TASK REQUIREMENTS -
Everything from the first line down to the line containing "def rgb(r, g, b): return" should be reproduced exactly; please include nothing else.

MATERIAL PROVIDED -
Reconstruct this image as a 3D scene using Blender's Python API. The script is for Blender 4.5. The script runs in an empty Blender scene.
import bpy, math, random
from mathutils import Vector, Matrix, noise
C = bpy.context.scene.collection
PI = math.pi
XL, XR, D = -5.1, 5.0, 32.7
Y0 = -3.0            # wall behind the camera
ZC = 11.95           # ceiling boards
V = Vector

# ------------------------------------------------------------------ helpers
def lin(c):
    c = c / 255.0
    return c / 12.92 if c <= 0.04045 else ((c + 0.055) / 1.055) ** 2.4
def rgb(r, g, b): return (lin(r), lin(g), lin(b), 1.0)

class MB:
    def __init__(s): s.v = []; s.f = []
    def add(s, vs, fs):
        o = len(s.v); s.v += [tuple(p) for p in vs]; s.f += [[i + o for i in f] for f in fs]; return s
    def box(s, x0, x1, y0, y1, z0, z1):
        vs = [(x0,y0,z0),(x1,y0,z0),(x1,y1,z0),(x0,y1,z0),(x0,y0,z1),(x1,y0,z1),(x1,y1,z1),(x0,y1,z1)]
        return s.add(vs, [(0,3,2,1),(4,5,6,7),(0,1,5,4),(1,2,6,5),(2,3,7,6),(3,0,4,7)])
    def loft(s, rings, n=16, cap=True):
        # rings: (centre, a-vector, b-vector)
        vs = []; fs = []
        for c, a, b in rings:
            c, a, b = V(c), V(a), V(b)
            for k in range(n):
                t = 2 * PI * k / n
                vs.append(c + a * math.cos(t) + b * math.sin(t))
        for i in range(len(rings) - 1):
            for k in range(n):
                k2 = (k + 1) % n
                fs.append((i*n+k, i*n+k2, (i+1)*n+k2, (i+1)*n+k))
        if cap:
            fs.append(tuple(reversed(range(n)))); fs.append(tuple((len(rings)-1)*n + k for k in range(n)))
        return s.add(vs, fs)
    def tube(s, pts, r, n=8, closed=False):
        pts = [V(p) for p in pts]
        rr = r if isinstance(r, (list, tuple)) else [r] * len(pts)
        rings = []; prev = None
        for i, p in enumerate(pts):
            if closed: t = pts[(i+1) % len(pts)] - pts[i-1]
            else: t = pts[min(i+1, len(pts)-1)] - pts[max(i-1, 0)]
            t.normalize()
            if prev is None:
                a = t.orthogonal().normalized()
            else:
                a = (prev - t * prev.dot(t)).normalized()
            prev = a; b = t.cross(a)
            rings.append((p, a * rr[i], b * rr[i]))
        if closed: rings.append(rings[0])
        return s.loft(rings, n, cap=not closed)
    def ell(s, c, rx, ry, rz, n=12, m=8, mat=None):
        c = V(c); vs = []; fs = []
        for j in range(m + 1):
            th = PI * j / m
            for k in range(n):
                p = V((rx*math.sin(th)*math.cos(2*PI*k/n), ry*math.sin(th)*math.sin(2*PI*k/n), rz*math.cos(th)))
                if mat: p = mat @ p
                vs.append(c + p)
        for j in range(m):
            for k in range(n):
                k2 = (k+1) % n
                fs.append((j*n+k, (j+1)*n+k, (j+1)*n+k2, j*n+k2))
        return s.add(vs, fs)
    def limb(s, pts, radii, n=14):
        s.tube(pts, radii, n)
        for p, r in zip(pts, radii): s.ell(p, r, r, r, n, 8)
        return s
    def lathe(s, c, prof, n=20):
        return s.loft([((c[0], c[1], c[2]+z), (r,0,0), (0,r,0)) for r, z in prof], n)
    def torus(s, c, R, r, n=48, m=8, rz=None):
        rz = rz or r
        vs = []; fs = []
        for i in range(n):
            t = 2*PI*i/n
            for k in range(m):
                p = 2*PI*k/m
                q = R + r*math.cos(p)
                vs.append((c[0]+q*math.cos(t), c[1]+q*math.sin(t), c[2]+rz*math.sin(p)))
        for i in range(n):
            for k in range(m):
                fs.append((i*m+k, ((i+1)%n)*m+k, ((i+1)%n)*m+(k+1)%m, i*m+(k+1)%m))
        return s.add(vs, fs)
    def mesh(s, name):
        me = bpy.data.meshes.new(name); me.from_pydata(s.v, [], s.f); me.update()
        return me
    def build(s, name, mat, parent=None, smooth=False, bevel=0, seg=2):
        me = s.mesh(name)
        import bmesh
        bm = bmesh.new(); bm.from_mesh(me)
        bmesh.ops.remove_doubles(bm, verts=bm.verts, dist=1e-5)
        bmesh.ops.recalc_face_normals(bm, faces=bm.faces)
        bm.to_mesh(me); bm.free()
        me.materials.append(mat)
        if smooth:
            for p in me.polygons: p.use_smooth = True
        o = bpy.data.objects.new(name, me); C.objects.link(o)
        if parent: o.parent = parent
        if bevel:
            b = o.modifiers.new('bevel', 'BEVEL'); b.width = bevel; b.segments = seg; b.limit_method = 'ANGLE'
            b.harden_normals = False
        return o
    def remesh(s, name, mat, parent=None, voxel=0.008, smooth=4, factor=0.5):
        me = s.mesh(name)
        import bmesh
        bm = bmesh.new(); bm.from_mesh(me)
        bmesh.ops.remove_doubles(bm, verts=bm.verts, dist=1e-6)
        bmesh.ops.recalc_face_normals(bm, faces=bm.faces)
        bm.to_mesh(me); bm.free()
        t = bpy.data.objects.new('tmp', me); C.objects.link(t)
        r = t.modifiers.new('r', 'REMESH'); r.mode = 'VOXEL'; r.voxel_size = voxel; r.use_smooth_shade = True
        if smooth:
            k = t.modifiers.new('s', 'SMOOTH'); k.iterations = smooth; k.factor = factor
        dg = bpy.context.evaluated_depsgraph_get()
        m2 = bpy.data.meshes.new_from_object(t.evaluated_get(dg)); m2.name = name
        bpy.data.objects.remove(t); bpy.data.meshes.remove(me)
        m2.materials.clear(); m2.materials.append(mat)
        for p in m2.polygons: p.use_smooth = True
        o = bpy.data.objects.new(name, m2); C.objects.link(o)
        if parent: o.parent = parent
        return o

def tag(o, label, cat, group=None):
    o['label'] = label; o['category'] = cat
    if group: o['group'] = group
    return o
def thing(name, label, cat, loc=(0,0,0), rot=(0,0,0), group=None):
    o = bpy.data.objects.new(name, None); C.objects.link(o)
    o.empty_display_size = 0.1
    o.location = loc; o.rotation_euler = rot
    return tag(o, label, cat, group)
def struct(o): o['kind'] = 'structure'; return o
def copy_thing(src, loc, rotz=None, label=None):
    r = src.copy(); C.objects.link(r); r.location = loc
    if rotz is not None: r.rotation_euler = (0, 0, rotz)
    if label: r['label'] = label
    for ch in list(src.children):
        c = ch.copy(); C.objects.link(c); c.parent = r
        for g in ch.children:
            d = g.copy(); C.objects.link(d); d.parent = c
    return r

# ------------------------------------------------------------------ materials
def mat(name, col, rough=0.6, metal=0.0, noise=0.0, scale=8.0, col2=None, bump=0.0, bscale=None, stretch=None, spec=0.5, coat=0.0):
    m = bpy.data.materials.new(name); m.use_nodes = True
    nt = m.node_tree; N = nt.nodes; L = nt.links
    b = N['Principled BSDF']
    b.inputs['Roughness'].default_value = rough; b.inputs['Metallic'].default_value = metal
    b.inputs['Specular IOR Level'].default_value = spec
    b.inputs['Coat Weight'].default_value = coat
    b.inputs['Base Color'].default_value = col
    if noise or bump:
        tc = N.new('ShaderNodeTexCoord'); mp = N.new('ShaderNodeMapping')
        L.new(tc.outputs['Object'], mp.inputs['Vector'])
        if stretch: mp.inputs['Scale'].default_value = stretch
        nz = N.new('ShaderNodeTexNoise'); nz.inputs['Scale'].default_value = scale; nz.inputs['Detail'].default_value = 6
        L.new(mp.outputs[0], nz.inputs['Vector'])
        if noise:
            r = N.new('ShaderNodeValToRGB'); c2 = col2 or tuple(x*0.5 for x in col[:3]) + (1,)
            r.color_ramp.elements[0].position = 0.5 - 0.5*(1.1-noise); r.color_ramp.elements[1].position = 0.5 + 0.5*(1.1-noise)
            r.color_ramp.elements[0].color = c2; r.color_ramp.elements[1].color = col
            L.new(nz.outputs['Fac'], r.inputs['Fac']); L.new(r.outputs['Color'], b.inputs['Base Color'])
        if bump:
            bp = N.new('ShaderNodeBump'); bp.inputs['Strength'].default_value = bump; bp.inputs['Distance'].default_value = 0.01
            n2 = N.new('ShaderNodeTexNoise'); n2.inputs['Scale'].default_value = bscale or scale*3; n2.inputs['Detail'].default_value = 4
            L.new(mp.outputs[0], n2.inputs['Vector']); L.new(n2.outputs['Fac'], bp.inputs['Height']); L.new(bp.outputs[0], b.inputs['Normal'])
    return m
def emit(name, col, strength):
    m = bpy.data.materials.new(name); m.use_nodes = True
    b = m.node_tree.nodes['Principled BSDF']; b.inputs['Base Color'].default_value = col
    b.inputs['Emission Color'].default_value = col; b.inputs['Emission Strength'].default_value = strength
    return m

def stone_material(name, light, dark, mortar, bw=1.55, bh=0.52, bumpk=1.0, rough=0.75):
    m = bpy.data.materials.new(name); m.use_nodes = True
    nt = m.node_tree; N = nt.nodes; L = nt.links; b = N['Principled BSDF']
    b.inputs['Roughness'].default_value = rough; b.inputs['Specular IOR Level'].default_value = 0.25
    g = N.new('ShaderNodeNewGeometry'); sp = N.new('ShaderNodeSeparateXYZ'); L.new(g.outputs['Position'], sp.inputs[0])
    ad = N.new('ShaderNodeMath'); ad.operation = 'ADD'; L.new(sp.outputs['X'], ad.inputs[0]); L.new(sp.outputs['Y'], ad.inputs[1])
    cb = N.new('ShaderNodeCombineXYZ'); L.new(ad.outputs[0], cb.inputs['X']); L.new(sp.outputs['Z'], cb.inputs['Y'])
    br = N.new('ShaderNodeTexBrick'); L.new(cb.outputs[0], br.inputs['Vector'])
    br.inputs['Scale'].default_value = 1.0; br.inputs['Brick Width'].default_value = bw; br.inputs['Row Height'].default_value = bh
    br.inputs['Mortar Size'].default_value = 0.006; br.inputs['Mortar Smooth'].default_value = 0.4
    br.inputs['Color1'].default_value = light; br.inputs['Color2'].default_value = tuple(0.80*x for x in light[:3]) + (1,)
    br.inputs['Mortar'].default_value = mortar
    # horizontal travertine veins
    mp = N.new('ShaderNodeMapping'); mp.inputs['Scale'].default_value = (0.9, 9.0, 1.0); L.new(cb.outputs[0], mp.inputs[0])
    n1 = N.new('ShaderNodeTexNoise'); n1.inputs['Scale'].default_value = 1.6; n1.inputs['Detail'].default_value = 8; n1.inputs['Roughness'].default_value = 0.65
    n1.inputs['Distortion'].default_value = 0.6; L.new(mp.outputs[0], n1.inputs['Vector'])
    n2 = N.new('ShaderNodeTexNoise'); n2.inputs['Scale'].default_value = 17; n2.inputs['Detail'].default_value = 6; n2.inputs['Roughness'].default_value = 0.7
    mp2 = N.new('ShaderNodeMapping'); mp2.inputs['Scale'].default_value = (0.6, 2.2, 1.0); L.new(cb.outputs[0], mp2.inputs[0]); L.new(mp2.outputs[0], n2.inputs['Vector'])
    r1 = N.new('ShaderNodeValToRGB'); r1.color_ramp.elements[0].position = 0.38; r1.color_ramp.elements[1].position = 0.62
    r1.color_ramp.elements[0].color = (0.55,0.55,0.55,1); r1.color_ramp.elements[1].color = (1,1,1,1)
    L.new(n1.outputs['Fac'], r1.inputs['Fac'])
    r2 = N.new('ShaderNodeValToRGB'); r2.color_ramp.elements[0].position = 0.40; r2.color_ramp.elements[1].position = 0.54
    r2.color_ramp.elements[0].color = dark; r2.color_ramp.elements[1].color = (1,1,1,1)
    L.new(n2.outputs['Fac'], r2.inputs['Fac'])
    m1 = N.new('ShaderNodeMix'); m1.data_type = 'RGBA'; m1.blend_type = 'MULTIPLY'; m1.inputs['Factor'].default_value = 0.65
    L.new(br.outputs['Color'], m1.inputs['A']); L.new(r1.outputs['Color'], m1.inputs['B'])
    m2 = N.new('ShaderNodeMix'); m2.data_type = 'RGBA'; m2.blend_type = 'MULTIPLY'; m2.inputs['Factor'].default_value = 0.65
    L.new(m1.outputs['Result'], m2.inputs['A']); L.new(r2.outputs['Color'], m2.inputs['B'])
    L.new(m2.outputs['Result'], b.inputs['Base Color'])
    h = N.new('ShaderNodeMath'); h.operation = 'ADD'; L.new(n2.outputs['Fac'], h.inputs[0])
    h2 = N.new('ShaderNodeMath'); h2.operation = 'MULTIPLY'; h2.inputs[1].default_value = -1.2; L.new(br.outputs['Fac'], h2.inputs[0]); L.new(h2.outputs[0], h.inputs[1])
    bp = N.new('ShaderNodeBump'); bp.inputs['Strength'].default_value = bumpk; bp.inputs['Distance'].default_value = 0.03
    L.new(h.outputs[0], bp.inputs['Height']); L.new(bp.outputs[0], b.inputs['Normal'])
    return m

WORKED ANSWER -
Reconstruct this image as a 3D scene using Blender's Python API. The script is for Blender 4.5. The script runs in an empty Blender scene.
import bpy, math, random
from mathutils import Vector, Matrix, noise
C = bpy.context.scene.collection
PI = math.pi
XL, XR, D = -5.1, 5.0, 32.7
Y0 = -3.0            # wall behind the camera
ZC = 11.95           # ceiling boards
V = Vector

# ------------------------------------------------------------------ helpers
def lin(c):
    c = c / 255.0
    return c / 12.92 if c <= 0.04045 else ((c + 0.055) / 1.055) ** 2.4
def rgb(r, g, b): return (lin(r), lin(g), lin(b), 1.0)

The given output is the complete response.